What are life insurance and accident sickness insurance dividends?

January 15th, 2009

Reducing subsequent premiums - the policy owner can choose to have the insurer automatically (and at no charge) apply any dividends to reduce future premiums. As dividends increase, the policy owner’s required premium payments decrease. If the insurer’s investments perform very well, at some point the premiums can equal and even exceed the amount of the premiums. Therefore, if the dividends were high enough to offset future premiums totally and, with any remaining excess dividends, another option would be selected.

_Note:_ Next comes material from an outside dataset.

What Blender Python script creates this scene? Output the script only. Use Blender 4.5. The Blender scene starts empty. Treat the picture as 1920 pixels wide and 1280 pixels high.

Leaving the dividends with the insurer at interest - a policy owner can choose to leave the dividend to be retained by the insurer, accumulating and earning interest. The interest rate payable on the policy owner’s accumulated account is guaranteed to equal or exceed a specified minimum. Cash can be withdrawn from the dividend accumulation account at any time. When the insured dies or the policy is surrendered, the policy pays the face value or the net cash surrender value plus the value of this account. Interest earned on accumulated and retainer dividends is fully taxable to the policy owner as soon as the policy owner has the right to withdraw it, even if the policy owner elects not to withdraw it. If the policy owner can only withdraw the interest on a specific date, the interest is taxable in the policy owner’s taxable year with which the date falls.

Buying paid up additional insurance - this option allows policy owner to use dividends to purchase small amounts completely paid-up (i.e. single premium) additional insurance coverage of the same type as the basic policy. The insurer will add the additional amount of coverage that the dividend can purchase at the insured’s attained age. This is purchased at net rates with no commission paid. There is no extra premium. This requires no further evidence of insurability. These paid up additions can generate dividends of their own.

Buying additional one year term insurance - this option allow using the dividends to purchase as much additional one year term life insurance coverage as possible as allowed based on the insured’s age.